Voilà pourquoi je suis capable de dire beaucoup de bien de Fidel CASTRO, mais en dire beaucoup de bien ne signifie pas adhérer au régime aveuglément. Je regrette même profondément que Cuba ne soit pas devenu le modèle de démocratie sociale que promettaient les Guérilleros de 1959. Je suis également profondément désolé pour les milliers de Cubains exilés de force. Je répète que c'est le personnage qui me fascine et non le régime. Par ailleurs, on peut conjecturer sur ce que serait devenue Cuba si Batista était resté au pouvoir : soit une dictature militaire qui aurait fait passer Castro & Co pour des enfants de chœur, soit un pays lèche-bottes américaines au peuple complètement exploité par l'ultra-libéralisme et pas plus heureux pour autant voire plus malheureux (à l'image des États-Unis du Mexique), soit les deux.


Et puis il faut arrêter de se voiler la face. C'est bien beau de défendre les Droits de l'Homme d'un côté si c'est pour vendre des armes et acheter du pétrole de l'autre ! Ca nous va bien de donner des leçons, n'empêche qu'on est bien content qu'il y'ait toutes ces dictatures dans le monde, ça fait marcher le commerce à bas prix et en plus on peut faire et défaire des hommes d’État à notre guise, c'est chouette, non ? À ce petit jeu, les États-Unis sont très fort, et la Vème République Française n'est pas en reste (quelque soit le gouvernement au pouvoir d'ailleurs). Je suis curieux de voir la réaction de la France en 2020 quand monsieur Alassane Dramane OUATTARA (1942- ) perdra les élections en République de Côte d'Ivoire...

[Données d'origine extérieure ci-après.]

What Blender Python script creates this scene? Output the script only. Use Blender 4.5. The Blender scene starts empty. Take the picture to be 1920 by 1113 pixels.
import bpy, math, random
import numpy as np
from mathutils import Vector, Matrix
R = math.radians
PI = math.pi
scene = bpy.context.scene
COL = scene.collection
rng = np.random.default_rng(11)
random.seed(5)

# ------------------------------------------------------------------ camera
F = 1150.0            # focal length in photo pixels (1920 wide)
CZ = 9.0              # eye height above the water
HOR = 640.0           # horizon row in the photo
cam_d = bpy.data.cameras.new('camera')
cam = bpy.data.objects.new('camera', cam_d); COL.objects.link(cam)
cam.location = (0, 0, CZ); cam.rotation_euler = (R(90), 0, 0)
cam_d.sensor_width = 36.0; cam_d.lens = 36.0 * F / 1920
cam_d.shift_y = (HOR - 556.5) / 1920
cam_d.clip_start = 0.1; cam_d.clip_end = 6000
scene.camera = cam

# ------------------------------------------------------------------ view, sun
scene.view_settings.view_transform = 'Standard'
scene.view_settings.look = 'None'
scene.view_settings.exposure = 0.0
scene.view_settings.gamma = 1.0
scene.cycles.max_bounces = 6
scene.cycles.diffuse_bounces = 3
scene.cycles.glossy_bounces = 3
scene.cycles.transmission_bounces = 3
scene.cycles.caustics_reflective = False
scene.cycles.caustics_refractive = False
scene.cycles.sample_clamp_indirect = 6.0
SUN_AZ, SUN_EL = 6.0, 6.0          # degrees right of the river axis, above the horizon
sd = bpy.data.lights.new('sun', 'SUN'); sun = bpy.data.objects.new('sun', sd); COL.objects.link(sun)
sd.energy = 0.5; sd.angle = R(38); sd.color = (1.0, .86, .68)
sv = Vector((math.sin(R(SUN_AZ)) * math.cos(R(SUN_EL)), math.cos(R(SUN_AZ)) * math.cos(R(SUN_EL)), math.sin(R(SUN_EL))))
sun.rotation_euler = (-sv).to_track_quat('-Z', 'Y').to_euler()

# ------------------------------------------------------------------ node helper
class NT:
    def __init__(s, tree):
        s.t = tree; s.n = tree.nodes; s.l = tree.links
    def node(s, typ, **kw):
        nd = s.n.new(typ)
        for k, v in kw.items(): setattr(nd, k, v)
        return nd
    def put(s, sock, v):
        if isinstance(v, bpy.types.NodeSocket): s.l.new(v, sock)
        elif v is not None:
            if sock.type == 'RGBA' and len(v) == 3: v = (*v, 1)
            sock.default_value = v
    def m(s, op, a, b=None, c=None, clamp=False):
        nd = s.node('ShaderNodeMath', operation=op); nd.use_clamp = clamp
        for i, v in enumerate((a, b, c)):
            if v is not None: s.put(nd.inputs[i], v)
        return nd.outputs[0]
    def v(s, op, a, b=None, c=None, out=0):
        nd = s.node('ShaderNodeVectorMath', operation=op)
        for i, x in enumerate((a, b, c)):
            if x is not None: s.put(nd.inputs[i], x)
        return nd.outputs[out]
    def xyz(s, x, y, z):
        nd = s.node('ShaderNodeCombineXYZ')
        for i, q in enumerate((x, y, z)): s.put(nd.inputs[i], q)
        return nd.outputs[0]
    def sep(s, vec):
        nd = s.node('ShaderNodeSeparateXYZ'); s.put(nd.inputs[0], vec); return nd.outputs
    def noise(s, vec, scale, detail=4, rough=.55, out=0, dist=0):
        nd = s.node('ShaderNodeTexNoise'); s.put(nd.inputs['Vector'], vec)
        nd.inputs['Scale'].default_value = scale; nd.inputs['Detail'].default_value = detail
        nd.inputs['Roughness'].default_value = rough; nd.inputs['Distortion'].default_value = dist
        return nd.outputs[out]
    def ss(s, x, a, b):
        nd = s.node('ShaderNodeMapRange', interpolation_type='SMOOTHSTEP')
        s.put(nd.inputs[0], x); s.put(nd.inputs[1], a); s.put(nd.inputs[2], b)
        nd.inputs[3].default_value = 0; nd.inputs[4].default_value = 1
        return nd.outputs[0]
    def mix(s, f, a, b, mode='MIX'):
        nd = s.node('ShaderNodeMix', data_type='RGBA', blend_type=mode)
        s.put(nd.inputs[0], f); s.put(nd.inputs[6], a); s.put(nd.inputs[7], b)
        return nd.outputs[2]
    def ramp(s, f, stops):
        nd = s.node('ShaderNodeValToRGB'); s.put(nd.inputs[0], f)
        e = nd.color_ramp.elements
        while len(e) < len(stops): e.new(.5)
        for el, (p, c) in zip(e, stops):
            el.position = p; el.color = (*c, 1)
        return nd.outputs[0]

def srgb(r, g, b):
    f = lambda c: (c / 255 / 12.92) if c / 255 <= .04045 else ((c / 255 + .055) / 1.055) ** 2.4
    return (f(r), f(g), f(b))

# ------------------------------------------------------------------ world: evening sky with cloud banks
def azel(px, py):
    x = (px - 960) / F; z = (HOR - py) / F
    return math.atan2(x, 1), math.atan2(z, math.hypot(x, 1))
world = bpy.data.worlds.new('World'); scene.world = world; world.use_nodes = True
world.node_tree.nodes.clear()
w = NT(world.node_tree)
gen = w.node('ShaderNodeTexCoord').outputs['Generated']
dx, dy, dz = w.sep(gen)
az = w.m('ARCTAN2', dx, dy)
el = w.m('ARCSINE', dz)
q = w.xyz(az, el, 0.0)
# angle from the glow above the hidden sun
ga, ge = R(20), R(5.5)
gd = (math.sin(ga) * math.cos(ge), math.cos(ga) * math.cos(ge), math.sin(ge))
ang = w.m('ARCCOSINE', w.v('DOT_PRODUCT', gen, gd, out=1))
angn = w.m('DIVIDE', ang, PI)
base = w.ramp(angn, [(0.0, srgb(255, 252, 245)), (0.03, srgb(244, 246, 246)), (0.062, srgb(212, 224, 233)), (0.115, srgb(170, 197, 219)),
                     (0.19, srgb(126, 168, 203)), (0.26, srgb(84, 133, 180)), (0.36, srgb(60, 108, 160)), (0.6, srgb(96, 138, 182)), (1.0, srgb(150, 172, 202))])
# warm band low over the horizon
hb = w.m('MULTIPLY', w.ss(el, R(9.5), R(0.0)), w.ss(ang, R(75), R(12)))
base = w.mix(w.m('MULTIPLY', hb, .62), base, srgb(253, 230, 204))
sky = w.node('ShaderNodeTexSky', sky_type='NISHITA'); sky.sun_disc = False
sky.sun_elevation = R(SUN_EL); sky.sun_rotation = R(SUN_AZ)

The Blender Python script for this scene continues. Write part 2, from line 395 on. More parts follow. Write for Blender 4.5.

Alors oui, je suis de gauche et je soutiens un dictateur sans être à fond pour son régime. Paradoxal ? Oui, et fier de l'être. Moi au moins j'assume.

Vous remarquerez également que je casse pas mal de sucre sur le dos du légendaire Ernesto "Che" GUEVARA (1928-1967). Excuse-moi Laura (si elle tombe sur ce blog, elle se reconnaîtra), mais plus j'approfondis mes connaissances sur ce gars, plus j'ai du mal à rentrer dans sa légende de révolutionnaire visionnaire et humaniste. À moi, il me fait plutôt l'effet d'un sanguinaire aventurier, certes communiste convaincu, mais complètement à côté de ses pompes quant à l'application du Communisme dans la réalité du XXème siècle, et même singulièrement dur dans ses guérillas et dans sa façon de "gouverner". On ne me verra jamais avec un T-shirt à son effigie.